Living Simply and Giving Generously

Harold Kropitzer lived simply but gave generously.

Two months after he graduated from college, Harold was inducted into the U.S. Army, serving with the 104th Timberwolves Division from Oregon. He later attended the BU School of Law on the GI Bill, and-with law degree in hand and a taste for Oregon from his Army buddies-he hitchhiked west in search of a place to land and work for a couple of years. Through friends, he signed on with Bonneville Power Company in Portland as a field attorney.

He stayed 30 years.

Harold had grown up poor in a Bronx Jewish tenement, but he understood that education was his ticket to a broader horizon. He and his wife lived modestly in Oregon and had no children. By the time of his death at 90 in 2013, Harold had amassed an estate he wanted distributed among causes he believed in, including reading aids for the visually impaired (his wife had suffered from macular degeneration) and scholarships for BU law school students with financial need.

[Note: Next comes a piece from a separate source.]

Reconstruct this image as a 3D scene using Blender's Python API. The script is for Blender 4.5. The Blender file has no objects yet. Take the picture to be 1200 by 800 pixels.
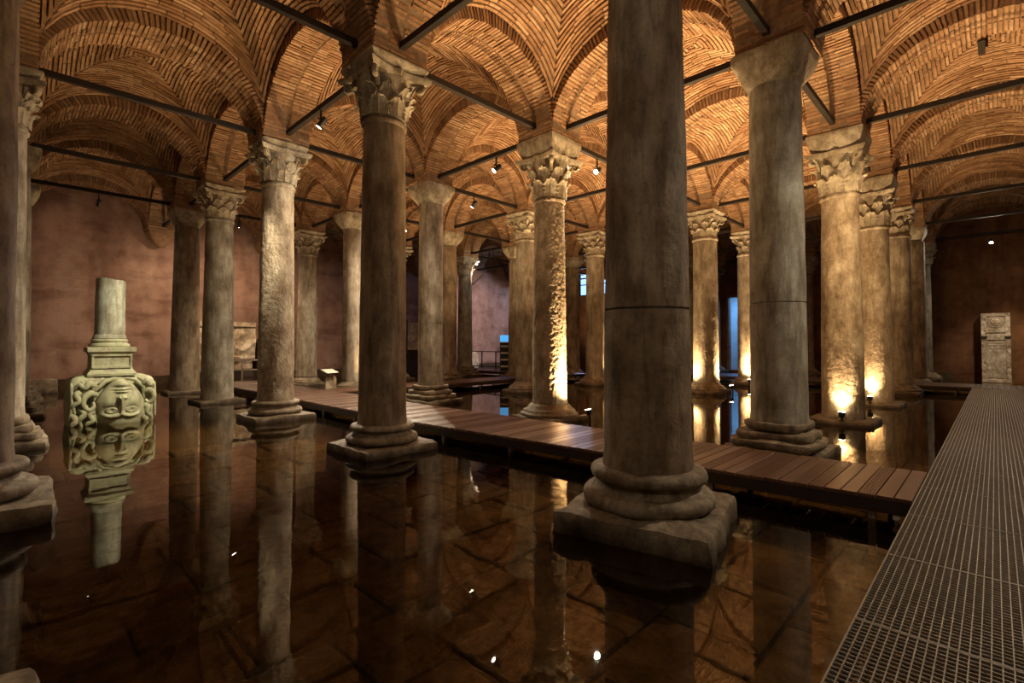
import bpy, math, random
from mathutils import Vector, Matrix, noise
R = random.Random(7)
PI = math.pi
scene = bpy.context.scene
COL = scene.collection

# ------------------------------------------------------------------ camera, world, exposure
YAW, PITCH = math.radians(45.585), math.radians(1.43)
cam_data = bpy.data.cameras.new('camera')
cam_data.sensor_width = 36.0
cam_data.lens = 577.9 / 1200 * 36.0
cam_data.shift_y = -(400 - 387.25) / 1200
cam_data.clip_start = 0.05
cam = bpy.data.objects.new('camera', cam_data)
COL.objects.link(cam)
CAM = Vector((-4.315, -2.403, 1.730))
cam.location = CAM
cam.rotation_euler = (PI / 2 + PITCH, 0, -YAW)
scene.camera = cam

world = bpy.data.worlds.new('world')
scene.world = world
world.use_nodes = True
wbg = world.node_tree.nodes['Background']
wbg.inputs['Color'].default_value = (0.9, 0.55, 0.3, 1)
wbg.inputs['Strength'].default_value = 0.016
scene.view_settings.view_transform = 'Standard'
scene.view_settings.look = 'None'
scene.view_settings.gamma = 1.0
scene.view_settings.exposure = 2.75
scene.cycles.max_bounces = 8
scene.cycles.diffuse_bounces = 4
scene.cycles.transparent_max_bounces = 12
scene.cycles.sample_clamp_indirect = 4.0
scene.cycles.caustics_reflective = False
scene.cycles.caustics_refractive = False
scene.cycles.use_denoising = True

WARM = (1.0, 0.66, 0.32)
SOFT = (1.0, 0.82, 0.58)
# strengths of the seen and added lamps (watts), used by the lamp builders below
UP_W = 260.0
ROD_W = 330.0

# ------------------------------------------------------------------ grid of the cistern
GX = [-4.55, 0.0, 4.25, 8.49, 12.69, 16.98, 21.2, 25.5]
GY = [-4.6, 0.0, 4.8, 9.42, 13.95, 17.77, 22.15]
ZS = 6.28          # springing of the arches
W = 1.0            # width of arch bands and piers
RISE, RING, DOME = 1.45, 0.27, 0.42
WALL_Y, WALL_X = 22.6, 26.3

# ------------------------------------------------------------------ helpers
class MB:
    def __init__(s):
        s.v = []; s.f = []
    def add(s, vs, fs, M=None):
        o = len(s.v)
        if M is None: s.v.extend([tuple(p) for p in vs])
        else: s.v.extend([tuple(M @ Vector(p)) for p in vs])
        s.f.extend([tuple(o + i for i in f) for f in fs])
        return s
    def hexa(s, p):   # 8 points: bottom ring 0-3, top ring 4-7
        return s.add(p, [(0, 3, 2, 1), (4, 5, 6, 7), (0, 1, 5, 4), (1, 2, 6, 5), (2, 3, 7, 6), (3, 0, 4, 7)])
    def box(s, c, d, M=None):
        x, y, z = c; a, b, h = d[0] / 2, d[1] / 2, d[2] / 2
        p = [(x-a, y-b, z-h), (x+a, y-b, z-h), (x+a, y+b, z-h), (x-a, y+b, z-h), (x-a, y-b, z+h), (x+a, y-b, z+h), (x+a, y+b, z+h), (x-a, y+b, z+h)]
        if M is not None: p = [M @ Vector(q) for q in p]
        return s.hexa(p)
    def loft(s, rings, caps=True, closed=True):
        n = len(rings[0]); o = len(s.v)
        for r in rings: s.v.extend([tuple(p) for p in r])
        for k in range(len(rings) - 1):
            for i in range(n if closed else n - 1):
                j = (i + 1) % n
                s.f.append((o + k*n + i, o + k*n + j, o + (k+1)*n + j, o + (k+1)*n + i))
        if caps:
            s.f.append(tuple(o + i for i in reversed(range(n))))
            s.f.append(tuple(o + (len(rings)-1)*n + i for i in range(n)))
        return s
    def lathe(s, prof, n=40, fn=None, caps=True, c=(0, 0)):
        rings = []
        for r, z in prof:
            ring = []
            for i in range(n):
                a = 2 * PI * i / n
                rr = r if fn is None else fn(r, a, z)
                ring.append((c[0] + rr * math.cos(a), c[1] + rr * math.sin(a), z))
            rings.append(ring)
        return s.loft(rings, caps)
    def tube(s, pts, rad, n=8):
        pts = [Vector(p) for p in pts]
        rings = []; prev = None
        for k, p in enumerate(pts):
            t = (pts[min(k+1, len(pts)-1)] - pts[max(k-1, 0)]).normalized()
            if prev is None:
                u = t.orthogonal().normalized()
            else:
                u = (prev - t * prev.dot(t)); u = u.normalized() if u.length > 1e-6 else t.orthogonal().normalized()
            prev = u; w = t.cross(u)
            r = rad[k] if isinstance(rad, (list, tuple)) else rad
            rings.append([p + (u * math.cos(2*PI*i/n) + w * math.sin(2*PI*i/n)) * r for i in range(n)])
        return s.loft(rings)
    def join(s, other, M=None):
        return s.add(other.v, other.f, M)
    def mesh(s, name, mat=None, smooth=None):
        me = bpy.data.meshes.new(name)
        me.from_pydata(s.v, [], s.f)
        if smooth is not None:
            for p in me.polygons: p.use_smooth = True
            me.set_sharp_from_angle(angle=math.radians(smooth))
        if mat is not None: me.materials.append(mat)
        me.update()
        return me

def link(name, me, parent=None, loc=(0, 0, 0), rz=0.0, scale=None, **props):
    o = bpy.data.objects.new(name, me)
    COL.objects.link(o)
    o.location = loc
    if isinstance(rz, (int, float)): o.rotation_euler = (0, 0, rz)
    else: o.rotation_euler = rz
    if scale: o.scale = scale
    if parent is not None: o.parent = parent
    for k, v in props.items(): o[k] = v
    return o

def thing(name, label, cat, loc=(0, 0, 0), rz=0.0, group=None, kind='thing'):
    o = link(name, None, None, loc, rz, label=label, category=cat, kind=kind)
    o.empty_display_size = 0.2
    if group: o['group'] = group
    return o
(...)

"Harold benefitted from the GI Bill after the military and was able to attend law school because of it," said Harold's longtime friend and financial advisor, Bill Scott. "He never forgot this and wanted to honor it by helping new generations of students, especially those with financial need, to come to BU Law for a quality education."

The first Harold Kropitzer Fund scholarship recipient will be named later this year.